### [INSTRUCTIONS FOR THE TASK]
Each line of the material below that holds the word "This" needs to be copied.

### [RECORDS FOR THE EXERCISE]
-------

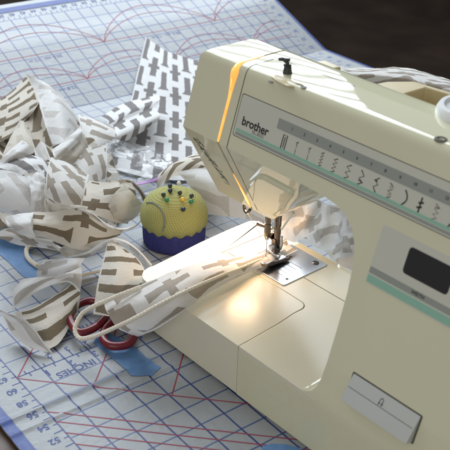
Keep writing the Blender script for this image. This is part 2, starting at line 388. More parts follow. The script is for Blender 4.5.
def text_mesh(s, size, bold=0.0):
    cu = bpy.data.curves.new('t', 'FONT'); cu.body = s; cu.size = size; cu.align_x = 'CENTER'; cu.align_y = 'CENTER'; cu.offset = bold; cu.resolution_u = 3
    o = bpy.data.objects.new('t', cu); COL.objects.link(o)
    dg = bpy.context.evaluated_depsgraph_get(); dg.update(); me = bpy.data.meshes.new_from_object(o.evaluated_get(dg))
    v = [tuple(x.co) for x in me.vertices]; f = [tuple(p.vertices) for p in me.polygons]
    bpy.data.objects.remove(o); bpy.data.curves.remove(cu); bpy.data.meshes.remove(me); return v, f
class Letters:
    def __init__(s): s.v = []; s.f = []
    def add(s, txt, size, place, bold=0.0):
        v, f = text_mesh(txt, size, bold); b = len(s.v); s.v += [place(x, y) for x, y, z in v]; s.f += [tuple(i+b for i in q) for q in f]
    def obj(s, name, m, parent): return new_obj(name, mesh_from(s.v, s.f), m, parent)
mt = Letters()
def on_mat(u, v, turn=0):     # lettering reads towards -v (upside down from the camera)
    if turn: return lambda x, y: mp(u+x, v+y, .018)
    return lambda x, y: mp(u+y, v-x, .018)
mt.add('INCHES', .47, on_mat(-2.24, -3.95), .008)
mt.add('CENTIMETERS', .45, on_mat(-4.36, -2.6), .008)
for i in range(1, 10): mt.add(str(i), .5, on_mat(-2.62, -6+i+.07), .01)
for i in range(2, 12): mt.add(str(i), .4, on_mat(-3.5, -6+i*.787), .006)
for i in range(-12, 12): mt.add(str(58-2*i), .40, on_mat(-1.57+i*.787, -6.5), .012)
for i in range(44): mt.add(str(2*i+2), .42, on_mat(UF-9.62, -5.6+i*.787), .01)
for i in range(30): mt.add(str(30-i), .42, on_mat(UF-8.6+i*1.0, 29.15), .01)
for b in (-1, 8.4, 17.8): mt.add('30.5 cm . 12 in', .4, on_mat(RU1+.5, b+1), .004)
for b in (1, 7.9, 14.8): mt.add('22.8 cm . 9 in', .4, on_mat(RU2+.5, b+1), .004)
mt.obj('printed_numerals', M['print_blue'], cm)

# ------------------------------------------------------------------ sewing machine
sm = empty('sewing_machine', (5, 8, 0), 'cream coloured sewing machine with grey stitch panel and glowing needle lamp', 'sewing machine')
def fy(z): return 0.0 if z <= TZ-.8 else (TK*(z-TZ) if z > TZ+.8 else TK*(z-TZ+.8)**2/3.2)
prof = [(0.25, 0.0), (0, .3)] + [(fy(z), z) for z in (1.5, 3, TZ-.8, TZ-.4, TZ, TZ+.4, TZ+.8, 9, 13, 17, 21, 24, 27.2)]
prof += [(6.55, 27.48), (6.68, 27.73), (6.9, 27.94), (7.2, 28.06), (7.6, 28.10), (9, 28.12), (10.5, 28.14), (11.9, 28.15), (12.5, 28.11), (12.95, 27.95), (13.3, 27.6), (13.45, 26.2),
         (13.6, 20), (14.2, 8), (15.5, 6.4), (17.3, 5.9), (17.8, 5.2), (17.8, .3), (17.5, 0)]
XR = 27.0
body = new_obj('shell', prism(prof, 0, -13.75, XR), M['shell'])
arch_out = [(-40, 5.62), (7.6, 5.62), (8.3, 5.78), (8.85, 6.15), (9.2, 6.7), (9.4, 7.6), (9.46, 9), (9.42, 12), (9.3, 15), (9.05, 17), (8.6, 18.6), (7.9, 19.7), (6.9, 20.4), (5.7, 20.8), (4.3, 20.98),
            (1.7, 21.05), (1.2, 20.4), (.45, 19.0), (-2.1, 16.2), (-3.6, 14.8), (-4.6, 13.9), (-5.4, 13.2), (-6.1, 12.85), (-7.0, 12.7), (-40, 12.7)]
boolean(body, prism(arch_out, 1, -10, 40))
# chin of the head slopes back towards the needle
boolean(body, prism([(CY, CZ), (CY+CK*(11-CZ), 11), (-9, 11), (-9, CZ)], 0, -30, 1.66))
# open space under the arm starts at the bed: remove the base left of the body
boolean(body, box_me((-40, -10, -1), (0.02, 9.6, 9)))
boolean(body, box_me((-40, -10, -1), (-13.2, 40, 9)))
# rounded upper left end of the head
boolean(body, prism([(-13.1, 40), (-20, 40), (-20, 20)] + [(-13.75, 20)] + arc(-12.55, 27.05, 1.2, 180, 90, 8) + [(-12.55, 40)], 1, -10, 40))
# gap between face cover and shell
cover = new_obj('face_cover', body.data.copy(), M['shell'])
boolean(cover, box_me((-8.92, -20, 10), (40, 40, 40))); boolean(cover, box_me((-40, -20, -5), (40, 40, 10)))
boolean(body, box_me((-40, -20, 10), (-8.62, 40, 40)))
bevel(body, .22, 3, 32); bevel(cover, .22, 3, 32)
def adopt(o, parent): o.parent = parent; o.matrix_parent_inverse = Matrix.Translation(-parent.location); return o
adopt(body, sm); adopt(cover, sm)
inner = new_obj('head_frame', prism([(TK*(z-TZ)+.35, z) for z in (21, 26.9)] + [(7.4, 27.75), (12.4, 27.7), (13.2, 26.5), (13.2, 13.0), (9.5, 13.0)], 0, -9.0, -8.5), M['seam'], sm)

# glow of the lamp through the slit
def prof_pt(x, s):            # s: arc position along the head outline: chin (0..1), front (1..2), shoulder/top (2..3)
    if s <= 1: z = 12.9+(CZ-12.9)*s; return TC(x, z)
    if s <= 2: z = CZ+(27.2-CZ)*(s-1); return T(x, z)
    top = [(6.459, 27.2), (6.55, 27.48), (6.68, 27.73), (6.9, 27.94), (7.2, 28.06), (7.6, 28.10), (9, 28.12), (10.2, 28.137)]
    f = (s-2)*(len(top)-1); i = min(int(f), len(top)-2); a, b = top[i], top[i+1]; t = f-i
    return Vector((x, a[0]+(b[0]-a[0])*t, a[1]+(b[1]-a[1])*t))
def profile_band(ss, name, m, lift=.03, cx=0):
    v, f = [], []
    for s, c, wd in ss:
        for e in (-.5, 0, .5):
            p = prof_pt(c+wd*e, s); q = prof_pt(c+wd*e, s+.02)-prof_pt(c+wd*e, s-.02)
            n = Vector((1, 0, 0)).cross(q).normalized()
            v.append(p + n*(lift if e else lift+wd*.18))
    for i in range(len(ss)-1):
        for k in range(2): f.append((3*i+k, 3*i+k+1, 3*i+3+k+1, 3*i+3+k))
    me = mesh_from(v, f); bm = bmesh.new(); bm.from_mesh(me); bmesh.ops.recalc_face_normals(bm, faces=bm.faces); bm.to_mesh(me); bm.free()
    return new_obj(name, smooth(me, 60), m, sm)
profile_band([(1.02, -8.77, .24)]+[(1.02+.05*i, -8.77, .30+.005*i) for i in range(1, 14)]+[(1.72, -8.8, .42), (1.85, -8.85, .6), (1.95, -8.9, .85), (2.05, -8.9, .95), (2.15, -8.9, .85), (2.3, -8.85, .7), (2.45, -8.82, .6), (2.6, -8.77, .5), (2.75, -8.77, .42), (2.88, -8.77, .36), (2.95, -8.77, .2)], 'lamp_slit', M['glow'])
profile_band([(.03, -8.77, .34), (.12, -8.77, .5), (.25, -8.77, .42), (.4, -8.77, .3), (.55, -8.77, .14)], 'lamp_slit', M['glow'])
M['hot'] = mat('lamp_glow_hot', (1, .8, .5), .4, emit=(1.0, 0.66, 0.22), estr=1.25)
profile_band([(1.8, -8.86, .04), (1.9, -8.9, .2), (2.0, -8.93, .34), (2.12, -8.93, .34), (2.3, -8.9, .2), (2.45, -8.85, .05)], 'lamp_slit', M['hot'], .12)
profile_band([(.06, -8.77, .06), (.12, -8.77, .22), (.22, -8.77, .18), (.34, -8.77, .05)], 'lamp_slit', M['hot'], .09)
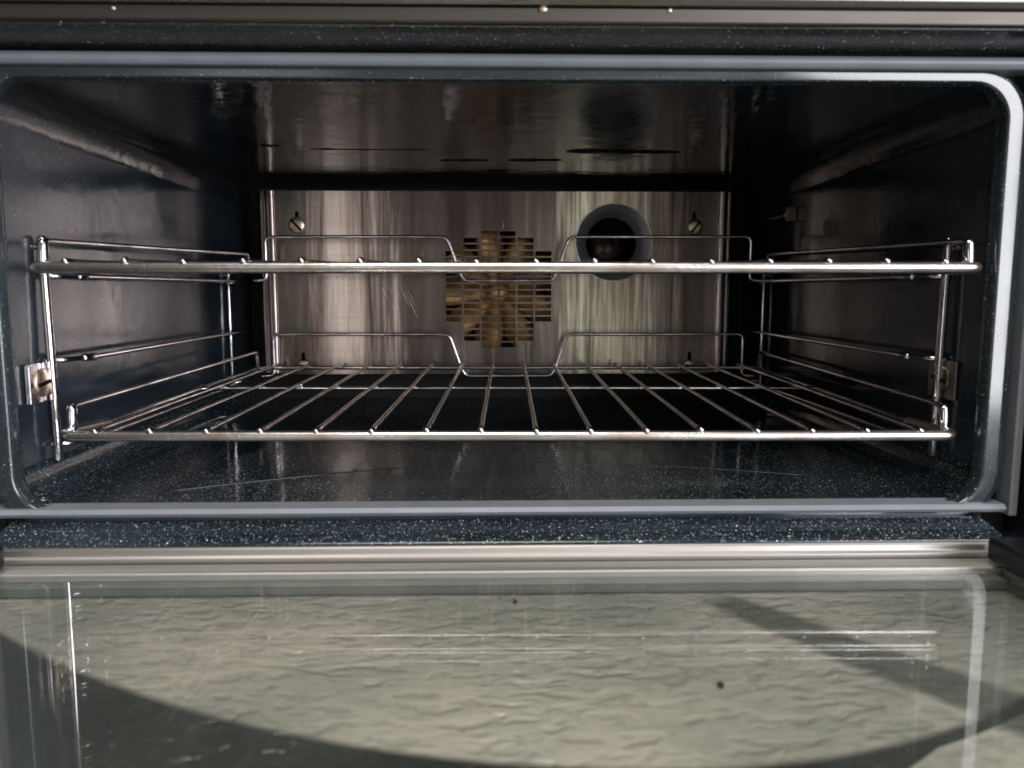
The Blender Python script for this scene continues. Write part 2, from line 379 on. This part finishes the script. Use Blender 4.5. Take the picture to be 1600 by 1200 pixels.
extr('seal_channel', [(X1+.008, .0055), (X1+.029, .0055), (X1+.029, .012), (X1+.008, .012)], ZF-.02, ZC+.02, 'black', axis='Z', bevel=0)
# seal strips
def seal(z0, z1):
    y0, y1 = -.0112, .005; c = .0022
    return [(y0+c, z0), (y1, z0), (y1, z1), (y0+c, z1), (y0, z1-c), (y0, z0+c)]
extr('door_seal', seal(.1172, .1238), OX0-.02, OX1+.016, 'gasket', bevel=.0012, segs=30)
extr('door_seal', seal(-.1272, -.1226), XC-.289, XC+.289, 'gasket', bevel=.001, segs=30)
extr('door_seal', [(OX1-.0065, -.009), (OX1-.0015, -.009), (OX1-.0015, .005), (OX1-.0065, .005)], -.130, .1168, 'gasket', axis='Z', bevel=.001)
extr('door_seal', [(OX0+.0015, -.009), (OX0+.0065, -.009), (OX0+.0065, .005), (OX0+.0015, .005)], -.130, .1168, 'gasket', axis='Z', bevel=.001)
# header ledge above the mouth, steel edge in front of it
extr('header_ledge', [(.010, .1262), (-.012, .1268), (-.031, .1302), (-.031, .150), (.010, .150)], OX0-.05, OX1+.05, 'enamel_header', bevel=.001)
extr('header_trim', [(-.0315, .1312), (-.0335, .1308), (-.0345, .1320), (-.0345, .1385), (-.0315, .1385)], OX0-.06, OX1+.06, M['trim_dark'], bevel=.0006)
extr('header_edge', [(-.0315, .1386), (-.0366, .1390), (-.0385, .1416), (-.0385, .185), (-.0315, .185)], OX0-.06, OX1+.06, M['trim_mid'], bevel=.0006)
for x, z, r in ((-.1859, .1363, .0011), (.0247, .1376, .0019), (.0878, .1374, .0011)):
    bm = bmesh.new(); bmesh.ops.create_icosphere(bm, subdivisions=3, radius=r, matrix=Matrix.Translation((x, -.0347, z))@Matrix.Diagonal((1.2, .6, 1, 1)))
    for v in bm.verts: v.co += Vector((1, 0, 1))*noise.noise(v.co*900)*.0006
    op(from_bm('rust_blister', bm, 'screw', oven))
# side posts of the body
extr('side_ledge', [(OX1+.0005, .010), (OX1+.0005, -.012), (OX1+.003, -.031), (OX1+.05, -.031), (OX1+.05, .010)], -.150, .126, 'hinge', axis='Z', bevel=.001)
extr('side_ledge', [(OX0-.0005, .010), (OX0-.0005, -.012), (OX0-.003, -.031), (OX0-.05, -.031), (OX0-.05, .010)], -.150, .126, 'hinge', axis='Z', bevel=.001)
# sill ledge below the mouth
extr('sill_ledge', [(.010, -.1295), (-.006, -.1300), (-.026, -.1342), (-.0300, -.1365), (-.031, -.150), (.010, -.150)], XC-.277, XC+.277, 'enamel_front', bevel=.0015)
extr('sill_trim', [(-.0315, -.1366), (-.0335, -.1366), (-.0345, -.1378), (-.0350, -.1406), (-.0365, -.1420), (-.0365, -.165), (-.0315, -.165)], XC-.277, XC+.277, 'trim', bevel=.0005)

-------

### [FINISHED EXERCISE]
Keep writing the Blender script for this image. This is part 2, starting at line 388. More parts follow. The script is for Blender 4.5.
The Blender Python script for this scene continues. Write part 2, from line 379 on. This part finishes the script. Use Blender 4.5. Take the picture to be 1600 by 1200 pixels.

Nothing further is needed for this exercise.